"Camorra" by Francesco Patierno, a documentary in the Venice "Orizzonti" section attempts to unravel the origins of organized crime in the region of Compania and capital Naples on its own terms through historic newreel footage and photojournalism. Editor Maria Fantastica Valmori is behind the montage of this footage from the 1970's to 1990's that feels like a continuous essay, relentless shocking and disturbing- a mosaic of violence and poverty on the background of rival gangs and multiple homicides through the years.
Director Francesco Patierno has culled the archives of Rai Teche and Valmori gives the material a pulse when assembling it. Many stills from the photojournalist Riccordo Carbone from "Il Mattino are included.There are few women or young girls in the historic footage - they are seldom interviewed, instead young boys tell the story of how they got involved in crime and grew up with Camorra. Patierno who wrote the script with professor and historian on organized crime in Southern Italy, Isaia Sales, begins the film with a voice over read Italian musical artist Meg, a former member of the rap and reggae band "99 Posse": in Naples, there was no revolution, but a society of plebians who found ways to make money smuggling cigarettes and drugs and selling them in open markets. There is either legal work or illegal, and Neopolitans are indifferent to just how money is made to spend the bills. As Meg continues, "the illegitimacy of crime in Naples is regulated by the ruling class"; "Naples, is an addiction" that survives in a state of equilibrium with respect to the very deep imbalances presetn among the social classes".
Religious icons and photos of corpses are juxaposed with hanging wash in alleys, garbage and boys dancing with each other. Mothers plead for their children; the wife of Camorran boss Raffaele Cutolo, Rosetta Cutolo, insists her husband doing several lifetime sentences in prison is innocent. She, like him, has an uncanny way of discarding any question about the murders, the bribes, the vast sums of money behind his organization.
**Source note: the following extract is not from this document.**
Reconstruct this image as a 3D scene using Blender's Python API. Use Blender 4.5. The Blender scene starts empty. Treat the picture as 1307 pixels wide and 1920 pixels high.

Cutolo is shown behind bars, nicely dressed, fielding questions and denying culpability so that you actually feel tempted to believe him.
The camera is mobile through most of the newsreels but Valmori makes them feel kinetic when combining images and footage, whether interviews, street scenes, interior shots or closeups of a vial of blood of a deceased bishop in a street ritual in his honor. Aerial shots of Naples often punctuate this study of a lawless society, a society of plebians making a living, whose means meets their ends. What is outstanding in this documentary for an outsider to Italian politics and internal affairs, is how the assemblage of historic material reveals an inside portrait of Naples that is authentic and brought alive out of the archives of the past.